21 June 2005

Telecommuting the Wave of the Future?

Is telecommuting the way we'll work in the future? From Inescapable Data:
When we interviewed companies for our book and researched the changes in corporate worklife in general, we became aware of the huge shift to non-office office workers. Many large companies such as IBM and Sun boast that currently 33% of their workforce has no corporate ‘office space’ any longer, possibly heading toward 50% or higher.

Well, sure, Sun and IBM have a lot of telecommuters. But what about others? Rep. Frank Wolf (R-VA) is demanding that federal agencies certify that they are increasing telecommuting opportunities for their work forces, on pain of losing funding (Kansas City Star). This article says that 6% of federal employees already do commute.
Wolf began championing a robust telecommuting program in the government about five years ago as a way to help the Washington area cut traffic congestion and pollution. But agencies have moved slowly on the issue despite encouragement from the Office of Personnel Management and General Services Administration. Many federal managers are not comfortable with the concept or are concerned that employees who work at home may be less productive.

Last year, Wolf directed the departments of Justice, State and Commerce; the Small Business Administration; and the Securities and Exchange Commission to file reports showing that eligible workers are permitted to telecommute.

Wolf has asked the Government Accountability Office to review the telecommuting reports.
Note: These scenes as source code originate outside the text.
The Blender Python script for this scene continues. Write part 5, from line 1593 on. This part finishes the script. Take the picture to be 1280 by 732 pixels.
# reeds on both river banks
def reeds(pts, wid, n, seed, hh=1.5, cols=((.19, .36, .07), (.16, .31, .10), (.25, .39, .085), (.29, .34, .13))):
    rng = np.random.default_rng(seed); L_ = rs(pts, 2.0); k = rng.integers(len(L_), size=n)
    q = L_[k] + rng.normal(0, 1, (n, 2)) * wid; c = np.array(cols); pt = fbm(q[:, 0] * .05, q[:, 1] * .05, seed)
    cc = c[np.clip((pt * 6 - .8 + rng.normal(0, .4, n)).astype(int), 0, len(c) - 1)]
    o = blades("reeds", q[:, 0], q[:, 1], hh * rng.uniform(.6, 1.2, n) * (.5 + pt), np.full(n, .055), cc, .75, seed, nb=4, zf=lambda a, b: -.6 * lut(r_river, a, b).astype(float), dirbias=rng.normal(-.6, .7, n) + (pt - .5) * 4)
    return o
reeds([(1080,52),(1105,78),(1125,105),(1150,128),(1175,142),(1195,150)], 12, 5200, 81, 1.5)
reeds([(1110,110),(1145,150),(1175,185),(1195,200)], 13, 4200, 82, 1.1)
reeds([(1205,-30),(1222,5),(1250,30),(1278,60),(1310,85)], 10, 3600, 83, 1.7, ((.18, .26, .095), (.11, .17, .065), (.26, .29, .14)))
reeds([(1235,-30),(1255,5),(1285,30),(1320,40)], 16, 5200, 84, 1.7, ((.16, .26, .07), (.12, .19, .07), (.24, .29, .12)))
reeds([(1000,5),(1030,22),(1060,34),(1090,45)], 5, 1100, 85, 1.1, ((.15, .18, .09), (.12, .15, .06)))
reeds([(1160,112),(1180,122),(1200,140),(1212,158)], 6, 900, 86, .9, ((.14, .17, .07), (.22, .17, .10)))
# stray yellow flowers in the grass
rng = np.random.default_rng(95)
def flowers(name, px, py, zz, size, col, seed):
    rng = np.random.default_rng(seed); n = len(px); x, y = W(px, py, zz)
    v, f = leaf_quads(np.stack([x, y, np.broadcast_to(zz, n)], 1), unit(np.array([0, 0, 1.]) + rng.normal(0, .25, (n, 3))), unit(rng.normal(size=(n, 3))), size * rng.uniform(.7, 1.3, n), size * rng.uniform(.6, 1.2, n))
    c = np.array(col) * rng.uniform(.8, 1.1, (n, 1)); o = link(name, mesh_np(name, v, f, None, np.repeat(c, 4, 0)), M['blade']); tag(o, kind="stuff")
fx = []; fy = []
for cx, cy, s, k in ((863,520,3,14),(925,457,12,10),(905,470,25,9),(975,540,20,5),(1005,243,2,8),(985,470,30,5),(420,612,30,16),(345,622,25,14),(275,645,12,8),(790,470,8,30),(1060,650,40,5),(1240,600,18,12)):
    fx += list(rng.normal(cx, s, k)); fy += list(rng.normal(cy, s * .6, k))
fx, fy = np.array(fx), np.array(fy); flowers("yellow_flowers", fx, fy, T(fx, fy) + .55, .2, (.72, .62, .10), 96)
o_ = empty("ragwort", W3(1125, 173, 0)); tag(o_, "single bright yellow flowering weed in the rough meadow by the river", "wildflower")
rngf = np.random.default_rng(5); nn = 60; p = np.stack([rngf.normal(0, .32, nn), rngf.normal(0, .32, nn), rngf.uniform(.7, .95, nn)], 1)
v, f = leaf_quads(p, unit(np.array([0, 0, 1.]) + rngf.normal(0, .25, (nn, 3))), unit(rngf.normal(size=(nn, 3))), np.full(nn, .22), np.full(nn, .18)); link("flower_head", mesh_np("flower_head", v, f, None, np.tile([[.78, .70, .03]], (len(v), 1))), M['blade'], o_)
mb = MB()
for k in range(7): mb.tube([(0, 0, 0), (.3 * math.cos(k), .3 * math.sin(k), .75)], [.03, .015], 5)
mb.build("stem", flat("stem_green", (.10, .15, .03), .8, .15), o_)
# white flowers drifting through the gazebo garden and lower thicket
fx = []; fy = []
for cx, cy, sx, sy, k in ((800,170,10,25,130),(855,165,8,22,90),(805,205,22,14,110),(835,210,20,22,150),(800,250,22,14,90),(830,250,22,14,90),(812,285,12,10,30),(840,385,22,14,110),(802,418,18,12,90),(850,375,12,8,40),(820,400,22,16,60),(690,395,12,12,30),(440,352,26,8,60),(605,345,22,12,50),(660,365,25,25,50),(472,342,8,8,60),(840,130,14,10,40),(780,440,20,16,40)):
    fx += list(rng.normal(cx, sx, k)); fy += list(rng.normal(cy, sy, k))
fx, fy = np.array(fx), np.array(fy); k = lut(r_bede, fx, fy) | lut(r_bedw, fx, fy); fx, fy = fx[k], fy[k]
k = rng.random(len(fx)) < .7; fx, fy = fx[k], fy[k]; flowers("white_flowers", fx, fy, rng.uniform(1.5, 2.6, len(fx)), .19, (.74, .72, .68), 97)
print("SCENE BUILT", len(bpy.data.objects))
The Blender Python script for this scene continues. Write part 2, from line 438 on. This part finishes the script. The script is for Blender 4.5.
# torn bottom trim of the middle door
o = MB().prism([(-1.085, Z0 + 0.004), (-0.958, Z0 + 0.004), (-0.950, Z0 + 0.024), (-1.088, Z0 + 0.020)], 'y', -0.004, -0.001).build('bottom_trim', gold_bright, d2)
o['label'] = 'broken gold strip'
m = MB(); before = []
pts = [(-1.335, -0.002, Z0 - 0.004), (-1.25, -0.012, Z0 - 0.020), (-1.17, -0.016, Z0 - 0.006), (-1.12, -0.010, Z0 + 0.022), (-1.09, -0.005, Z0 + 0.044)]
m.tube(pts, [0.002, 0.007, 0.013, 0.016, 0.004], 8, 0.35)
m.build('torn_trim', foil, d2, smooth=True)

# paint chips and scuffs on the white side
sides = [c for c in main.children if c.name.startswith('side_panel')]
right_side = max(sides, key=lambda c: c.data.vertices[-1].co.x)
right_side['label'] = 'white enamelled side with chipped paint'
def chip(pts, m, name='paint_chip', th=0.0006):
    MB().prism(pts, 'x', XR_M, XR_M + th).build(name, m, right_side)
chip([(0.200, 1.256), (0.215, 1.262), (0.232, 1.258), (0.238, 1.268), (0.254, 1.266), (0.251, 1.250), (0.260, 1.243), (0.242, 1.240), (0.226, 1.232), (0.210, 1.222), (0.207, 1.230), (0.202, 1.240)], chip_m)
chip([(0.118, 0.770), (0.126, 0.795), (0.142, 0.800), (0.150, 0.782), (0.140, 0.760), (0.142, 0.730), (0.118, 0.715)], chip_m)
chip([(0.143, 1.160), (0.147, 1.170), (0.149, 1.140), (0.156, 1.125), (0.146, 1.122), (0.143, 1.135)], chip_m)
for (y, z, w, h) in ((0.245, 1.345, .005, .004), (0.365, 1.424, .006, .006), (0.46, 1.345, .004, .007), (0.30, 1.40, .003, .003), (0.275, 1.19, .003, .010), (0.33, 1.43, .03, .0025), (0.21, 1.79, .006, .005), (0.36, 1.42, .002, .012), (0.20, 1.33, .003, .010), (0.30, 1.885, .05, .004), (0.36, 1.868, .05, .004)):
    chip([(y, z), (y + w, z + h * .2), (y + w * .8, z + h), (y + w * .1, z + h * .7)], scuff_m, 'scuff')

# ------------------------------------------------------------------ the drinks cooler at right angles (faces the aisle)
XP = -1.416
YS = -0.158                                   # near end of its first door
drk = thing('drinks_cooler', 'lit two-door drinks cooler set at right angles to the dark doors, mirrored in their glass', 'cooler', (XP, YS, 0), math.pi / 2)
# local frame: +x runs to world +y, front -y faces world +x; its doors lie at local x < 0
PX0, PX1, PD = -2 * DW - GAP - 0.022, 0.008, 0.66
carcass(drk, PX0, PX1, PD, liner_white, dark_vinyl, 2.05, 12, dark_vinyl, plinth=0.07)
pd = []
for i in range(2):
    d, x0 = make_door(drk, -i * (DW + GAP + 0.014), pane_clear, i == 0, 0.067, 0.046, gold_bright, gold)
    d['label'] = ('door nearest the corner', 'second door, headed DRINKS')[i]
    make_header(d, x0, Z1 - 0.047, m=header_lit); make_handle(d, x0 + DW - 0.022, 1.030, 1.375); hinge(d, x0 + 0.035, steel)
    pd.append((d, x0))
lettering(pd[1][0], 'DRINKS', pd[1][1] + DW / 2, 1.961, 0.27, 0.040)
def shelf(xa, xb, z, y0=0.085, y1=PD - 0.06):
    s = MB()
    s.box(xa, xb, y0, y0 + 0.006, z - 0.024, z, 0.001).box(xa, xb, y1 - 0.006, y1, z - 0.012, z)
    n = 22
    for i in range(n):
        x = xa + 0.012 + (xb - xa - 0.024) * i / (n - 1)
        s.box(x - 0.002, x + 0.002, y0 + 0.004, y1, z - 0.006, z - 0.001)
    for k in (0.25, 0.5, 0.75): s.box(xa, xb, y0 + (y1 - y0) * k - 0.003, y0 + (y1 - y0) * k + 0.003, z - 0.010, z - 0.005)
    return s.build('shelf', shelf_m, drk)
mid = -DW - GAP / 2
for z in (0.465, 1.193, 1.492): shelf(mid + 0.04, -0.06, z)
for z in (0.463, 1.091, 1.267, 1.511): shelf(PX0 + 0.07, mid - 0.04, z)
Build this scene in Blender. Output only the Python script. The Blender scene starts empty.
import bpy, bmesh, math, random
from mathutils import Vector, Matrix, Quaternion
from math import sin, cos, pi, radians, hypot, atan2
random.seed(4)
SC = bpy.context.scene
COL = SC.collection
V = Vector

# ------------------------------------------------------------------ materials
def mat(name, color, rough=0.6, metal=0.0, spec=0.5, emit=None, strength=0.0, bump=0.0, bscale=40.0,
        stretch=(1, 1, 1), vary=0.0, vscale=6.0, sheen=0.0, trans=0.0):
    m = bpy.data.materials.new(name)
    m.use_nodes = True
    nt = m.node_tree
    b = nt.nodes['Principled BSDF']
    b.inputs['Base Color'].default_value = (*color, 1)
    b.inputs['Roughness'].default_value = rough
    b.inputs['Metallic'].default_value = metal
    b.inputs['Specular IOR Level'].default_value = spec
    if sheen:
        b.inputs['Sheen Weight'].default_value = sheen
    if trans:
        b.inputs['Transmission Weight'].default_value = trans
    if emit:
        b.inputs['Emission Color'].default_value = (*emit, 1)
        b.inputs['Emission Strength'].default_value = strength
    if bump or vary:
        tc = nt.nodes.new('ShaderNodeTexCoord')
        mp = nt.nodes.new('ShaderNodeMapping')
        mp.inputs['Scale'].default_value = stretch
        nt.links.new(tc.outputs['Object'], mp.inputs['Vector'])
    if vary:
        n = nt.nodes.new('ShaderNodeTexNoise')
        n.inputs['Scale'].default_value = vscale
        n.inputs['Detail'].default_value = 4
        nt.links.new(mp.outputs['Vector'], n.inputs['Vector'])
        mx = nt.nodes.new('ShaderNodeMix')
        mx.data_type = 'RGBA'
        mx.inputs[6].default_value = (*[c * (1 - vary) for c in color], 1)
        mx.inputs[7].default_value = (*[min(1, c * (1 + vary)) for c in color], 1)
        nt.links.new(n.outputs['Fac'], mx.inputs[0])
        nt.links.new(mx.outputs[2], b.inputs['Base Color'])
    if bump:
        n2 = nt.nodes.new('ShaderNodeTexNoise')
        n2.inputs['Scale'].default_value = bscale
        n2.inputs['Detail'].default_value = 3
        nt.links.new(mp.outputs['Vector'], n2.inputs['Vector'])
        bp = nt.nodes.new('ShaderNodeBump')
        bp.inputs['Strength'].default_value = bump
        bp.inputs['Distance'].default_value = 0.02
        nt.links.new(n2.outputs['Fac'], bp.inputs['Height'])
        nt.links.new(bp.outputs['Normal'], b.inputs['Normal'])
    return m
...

Because the House expanded the jurisdiction of his subcommittee, Wolf also would require the National Science Foundation and the National Aeronautics and Space Administration to certify that they provide ample telecommuting opportunities for their work forces. Wolf asked GAO to review their plans as well.

Rep. Wolf is probably looking for ways to trim federal spending on office space and payrolls (so, for example, the pool of federal recruits don't live within daily commuting distance of the federal office). I understand some states have seen fit to modify their tax laws accordingly.
Most notable is a recent case in New York. This spring the New York Court of Appeals ruled against a Tennessee resident, Thomas Huckaby, who telecommuted for a New York company. Huckaby filed New York nonresident income tax returns, allocating his income between Tennessee and New York, based on the number of days he spent working in each state. Because he spent one-quarter of his time in New York, he paid taxes to New York on one-quarter of his income.

However, under the convenience of the employer rule, if a nonresident chooses to telecommute to a New York employer some or most of the time, the nonresident must allocate the income earned at home to New York. The court said New York could tax the telecommuter on one hundred percent of his income.

This is considered the most aggressive tax case to date that targets telecommuters, and it has drawn harsh criticism from the International Telework Association & Council (ITAC), which estimates 44 million telecommuters in the U.S. and sees the ruling as a discouragement for employers to offer telework.

If telecommuting becomes as widespread for other farmable services as it is at Sun Microsystems and IBM (improbable, of course) then we could in fact see a telecommuting workforce that really had 44 million. (And if this diet works, my weight might really approach what it says on my passport!)